Id. at 188-89, 94 S.Ct. 2940 (footnote omitted).

By expanding the definition of an Article III “Case” or “Controversy,” the majority increases federal judicial power at the expense of that of the political branches. I dissent from the majority’s unwarranted erosion of the standards for constitutional standing.

. I note that we are reviewing the district court's entry of summary judgment in favor of Jurnove and his co-plaintiffs. This fact determines our standard of review: "while a motion to dismiss may be decided on the pleadings alone, construed liberally in favor of the plaintiff, a motion for summary judgment by definition entails an opportunity for a supplementation of the record, and accordingly a greater showing is demanded of the plaintiff.” Wilderness Society v. Griles, 824 F.2d 4, 16 (D.C.Cir.1987) (finding plaintiffs’ allegations in summary judgment context to be insufficiently specific to meet their burden of establishing constitutional standing); see also Simon v. Eastern Ky. Welfare Rights Org., 426 U.S. 26, 45 n. 25, 96 S.Ct. 1917, 48 L.Ed.2d 450 (1976) (acknowledging that a complaint’s standing allegations "withstood a motion to dismiss, although [they] might not have survived challenge on a motion for summary judgment”). Jurnove’s affidavit was submitted in support of his motion for summary judgment. Rule 56(e) of the Federal Rules of Civil Procedure requires such affidavits to be “made on personal knowledge; [to] set forth such facts as would be admissible in evidence, and [to] show affirmatively that the affiant is competent to testify to the matters stated therein.” Fed.R.Civ.P. 56(e). Clearly, Jurnove would not have been permitted to testify about the conclusions of USDA examiners (that the Game Farm was in compliance with regulations) because those conclusions are hearsay and not based on Jurnove’s personal knowledge. However, because the government never filed a motion to strike the hearsay portions of Jurnove’s affidavit, it waived its objections to them, and we may appropriately consider them now in the absence of a "gross miscarriage of justice.” See 10B Charles Alan Wright, Arthur R. Miller & Mary Kay Kane, Federal- Practice and Procedure § 2738, at 372-73 (1998).
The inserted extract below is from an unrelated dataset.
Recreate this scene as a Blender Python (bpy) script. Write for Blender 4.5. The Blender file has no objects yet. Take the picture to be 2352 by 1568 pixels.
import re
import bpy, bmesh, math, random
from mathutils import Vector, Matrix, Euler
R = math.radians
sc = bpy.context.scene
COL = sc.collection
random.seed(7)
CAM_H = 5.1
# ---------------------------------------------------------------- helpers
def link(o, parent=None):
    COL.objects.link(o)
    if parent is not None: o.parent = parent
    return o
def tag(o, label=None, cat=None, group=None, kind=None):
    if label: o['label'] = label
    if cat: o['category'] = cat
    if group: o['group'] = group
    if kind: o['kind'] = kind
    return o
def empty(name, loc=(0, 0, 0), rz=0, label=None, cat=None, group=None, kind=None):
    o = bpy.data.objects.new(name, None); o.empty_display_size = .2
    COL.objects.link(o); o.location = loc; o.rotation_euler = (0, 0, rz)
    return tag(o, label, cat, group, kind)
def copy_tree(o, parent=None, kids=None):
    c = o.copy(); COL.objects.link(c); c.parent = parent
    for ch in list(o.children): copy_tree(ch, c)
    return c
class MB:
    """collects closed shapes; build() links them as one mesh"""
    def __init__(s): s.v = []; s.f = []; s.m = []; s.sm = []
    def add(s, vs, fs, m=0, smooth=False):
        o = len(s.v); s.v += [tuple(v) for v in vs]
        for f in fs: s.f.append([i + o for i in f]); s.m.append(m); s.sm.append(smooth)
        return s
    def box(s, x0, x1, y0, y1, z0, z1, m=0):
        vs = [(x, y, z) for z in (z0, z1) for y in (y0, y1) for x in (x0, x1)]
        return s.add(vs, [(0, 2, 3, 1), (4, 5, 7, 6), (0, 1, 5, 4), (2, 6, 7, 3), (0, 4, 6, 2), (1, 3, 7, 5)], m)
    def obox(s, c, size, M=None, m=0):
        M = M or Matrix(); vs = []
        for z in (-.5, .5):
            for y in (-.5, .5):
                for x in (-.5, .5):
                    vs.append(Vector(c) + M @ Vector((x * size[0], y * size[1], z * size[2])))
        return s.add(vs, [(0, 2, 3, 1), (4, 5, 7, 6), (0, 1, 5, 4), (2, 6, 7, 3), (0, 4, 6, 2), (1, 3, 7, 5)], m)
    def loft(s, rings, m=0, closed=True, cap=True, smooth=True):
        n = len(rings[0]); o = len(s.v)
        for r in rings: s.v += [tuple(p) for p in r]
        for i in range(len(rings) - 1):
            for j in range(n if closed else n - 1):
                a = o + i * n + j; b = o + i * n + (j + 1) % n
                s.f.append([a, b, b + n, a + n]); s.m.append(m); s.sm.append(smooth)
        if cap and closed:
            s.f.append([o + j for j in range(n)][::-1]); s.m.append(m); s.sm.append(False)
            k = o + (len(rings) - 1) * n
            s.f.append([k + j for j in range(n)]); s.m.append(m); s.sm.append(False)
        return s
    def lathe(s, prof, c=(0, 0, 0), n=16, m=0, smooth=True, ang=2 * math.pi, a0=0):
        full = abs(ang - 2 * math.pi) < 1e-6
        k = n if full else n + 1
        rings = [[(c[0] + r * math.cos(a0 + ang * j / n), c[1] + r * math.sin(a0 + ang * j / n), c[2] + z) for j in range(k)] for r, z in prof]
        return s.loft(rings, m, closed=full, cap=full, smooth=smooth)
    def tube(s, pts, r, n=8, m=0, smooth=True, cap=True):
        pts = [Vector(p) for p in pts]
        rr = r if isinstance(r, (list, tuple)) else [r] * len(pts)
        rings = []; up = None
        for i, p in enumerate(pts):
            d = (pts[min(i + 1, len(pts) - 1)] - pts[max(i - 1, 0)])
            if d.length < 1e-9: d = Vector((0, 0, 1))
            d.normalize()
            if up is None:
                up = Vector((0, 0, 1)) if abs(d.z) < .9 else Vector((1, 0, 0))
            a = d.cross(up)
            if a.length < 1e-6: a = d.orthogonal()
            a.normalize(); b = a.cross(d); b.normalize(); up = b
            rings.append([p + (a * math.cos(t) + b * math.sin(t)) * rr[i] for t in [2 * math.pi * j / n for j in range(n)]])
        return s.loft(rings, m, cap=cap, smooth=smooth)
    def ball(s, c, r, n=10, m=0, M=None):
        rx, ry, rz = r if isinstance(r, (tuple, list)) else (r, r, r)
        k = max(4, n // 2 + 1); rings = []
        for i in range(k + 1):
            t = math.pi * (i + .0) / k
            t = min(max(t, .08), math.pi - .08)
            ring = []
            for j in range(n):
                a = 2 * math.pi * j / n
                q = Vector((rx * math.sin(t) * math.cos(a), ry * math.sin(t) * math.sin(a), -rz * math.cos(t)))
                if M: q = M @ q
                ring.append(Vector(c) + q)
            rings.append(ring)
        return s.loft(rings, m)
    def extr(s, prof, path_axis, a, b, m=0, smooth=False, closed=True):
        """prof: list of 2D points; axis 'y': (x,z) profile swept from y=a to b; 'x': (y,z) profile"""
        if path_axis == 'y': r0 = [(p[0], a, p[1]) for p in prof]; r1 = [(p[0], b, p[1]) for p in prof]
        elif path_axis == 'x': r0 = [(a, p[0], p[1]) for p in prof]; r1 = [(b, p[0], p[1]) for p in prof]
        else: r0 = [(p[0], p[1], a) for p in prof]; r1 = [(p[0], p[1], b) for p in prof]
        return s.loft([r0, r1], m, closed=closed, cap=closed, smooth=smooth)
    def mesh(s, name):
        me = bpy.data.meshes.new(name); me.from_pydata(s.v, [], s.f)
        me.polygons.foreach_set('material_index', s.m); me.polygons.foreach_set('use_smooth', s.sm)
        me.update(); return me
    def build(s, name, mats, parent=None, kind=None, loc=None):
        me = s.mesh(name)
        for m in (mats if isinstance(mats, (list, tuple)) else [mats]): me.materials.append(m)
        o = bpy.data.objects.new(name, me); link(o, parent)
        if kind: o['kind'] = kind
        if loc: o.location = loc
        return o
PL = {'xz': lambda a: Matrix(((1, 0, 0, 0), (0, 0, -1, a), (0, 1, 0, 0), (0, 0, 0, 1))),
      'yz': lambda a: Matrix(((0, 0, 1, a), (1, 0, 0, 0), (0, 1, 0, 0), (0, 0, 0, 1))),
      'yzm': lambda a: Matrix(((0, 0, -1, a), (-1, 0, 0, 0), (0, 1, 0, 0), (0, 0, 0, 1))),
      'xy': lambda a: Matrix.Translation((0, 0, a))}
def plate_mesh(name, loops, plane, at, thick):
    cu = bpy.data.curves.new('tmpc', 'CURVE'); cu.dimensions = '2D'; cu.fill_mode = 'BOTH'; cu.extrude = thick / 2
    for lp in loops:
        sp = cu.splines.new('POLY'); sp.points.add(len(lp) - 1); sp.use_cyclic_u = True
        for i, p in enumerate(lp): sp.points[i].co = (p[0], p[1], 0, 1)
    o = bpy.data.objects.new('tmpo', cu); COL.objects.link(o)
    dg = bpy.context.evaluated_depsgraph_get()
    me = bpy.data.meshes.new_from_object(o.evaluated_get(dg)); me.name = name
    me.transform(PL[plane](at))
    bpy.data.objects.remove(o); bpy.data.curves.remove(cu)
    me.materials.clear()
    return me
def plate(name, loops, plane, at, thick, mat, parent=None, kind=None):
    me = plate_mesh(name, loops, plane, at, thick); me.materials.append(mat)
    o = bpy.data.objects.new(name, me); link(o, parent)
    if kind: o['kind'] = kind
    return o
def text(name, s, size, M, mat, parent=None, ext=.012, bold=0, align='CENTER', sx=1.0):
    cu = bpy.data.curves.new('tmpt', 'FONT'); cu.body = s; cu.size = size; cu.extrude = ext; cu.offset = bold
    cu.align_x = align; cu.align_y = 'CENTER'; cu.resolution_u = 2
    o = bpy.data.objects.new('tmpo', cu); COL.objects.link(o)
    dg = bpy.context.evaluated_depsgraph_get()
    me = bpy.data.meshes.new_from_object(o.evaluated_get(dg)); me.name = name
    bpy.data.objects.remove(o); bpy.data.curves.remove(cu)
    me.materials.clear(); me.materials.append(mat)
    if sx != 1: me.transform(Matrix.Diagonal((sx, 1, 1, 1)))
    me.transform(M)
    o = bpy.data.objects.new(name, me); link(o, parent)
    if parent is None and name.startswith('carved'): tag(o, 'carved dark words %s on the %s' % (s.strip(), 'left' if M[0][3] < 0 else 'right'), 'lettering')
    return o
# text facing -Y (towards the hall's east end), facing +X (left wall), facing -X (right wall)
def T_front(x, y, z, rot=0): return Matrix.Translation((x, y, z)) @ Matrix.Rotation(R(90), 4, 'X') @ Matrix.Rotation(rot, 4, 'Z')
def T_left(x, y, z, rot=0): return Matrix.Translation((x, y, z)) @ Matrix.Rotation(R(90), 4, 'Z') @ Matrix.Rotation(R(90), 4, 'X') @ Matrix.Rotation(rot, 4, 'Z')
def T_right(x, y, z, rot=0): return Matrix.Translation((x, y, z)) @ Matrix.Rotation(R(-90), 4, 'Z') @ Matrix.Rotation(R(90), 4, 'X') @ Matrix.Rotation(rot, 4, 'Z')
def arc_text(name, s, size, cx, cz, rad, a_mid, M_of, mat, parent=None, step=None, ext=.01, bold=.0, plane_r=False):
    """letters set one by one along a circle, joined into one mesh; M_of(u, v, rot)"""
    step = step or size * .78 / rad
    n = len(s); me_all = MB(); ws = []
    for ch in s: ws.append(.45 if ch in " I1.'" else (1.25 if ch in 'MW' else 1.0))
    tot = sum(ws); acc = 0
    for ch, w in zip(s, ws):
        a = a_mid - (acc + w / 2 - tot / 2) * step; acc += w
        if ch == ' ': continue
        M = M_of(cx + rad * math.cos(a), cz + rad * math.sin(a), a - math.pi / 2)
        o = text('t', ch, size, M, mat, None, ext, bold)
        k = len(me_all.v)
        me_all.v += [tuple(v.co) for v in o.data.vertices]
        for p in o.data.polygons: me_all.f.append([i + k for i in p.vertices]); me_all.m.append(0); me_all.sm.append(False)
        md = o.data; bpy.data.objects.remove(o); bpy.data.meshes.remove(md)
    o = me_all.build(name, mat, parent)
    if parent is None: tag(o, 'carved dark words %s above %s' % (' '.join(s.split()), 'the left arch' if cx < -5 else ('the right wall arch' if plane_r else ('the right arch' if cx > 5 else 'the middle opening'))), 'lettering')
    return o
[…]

. The majority suggests, without record citation, that appellant’s concern is not with bribery, but rather "that the regulation gives exhibitors too much leeway to shop around for a compliant veterinarian and that placing such broad and unguarded discretion in the hands of the veterinarian in an exhibitor's own employ is an insufficient safeguard to protect primate well being.” Majority at 438-39. This does not change the applicable analysis. A claim of authorization through wide discretion is effectively the same as (or close enough to) authorization through failure to forbid as to fall far outside of the kind of express authorization required for Article III causation.

. The majority concludes that Jurnove has established prudential standing, as well as constitutional. Because I do not believe Jurnove has established constitutional standing, I find it un-necessaiy to address prudential standing here.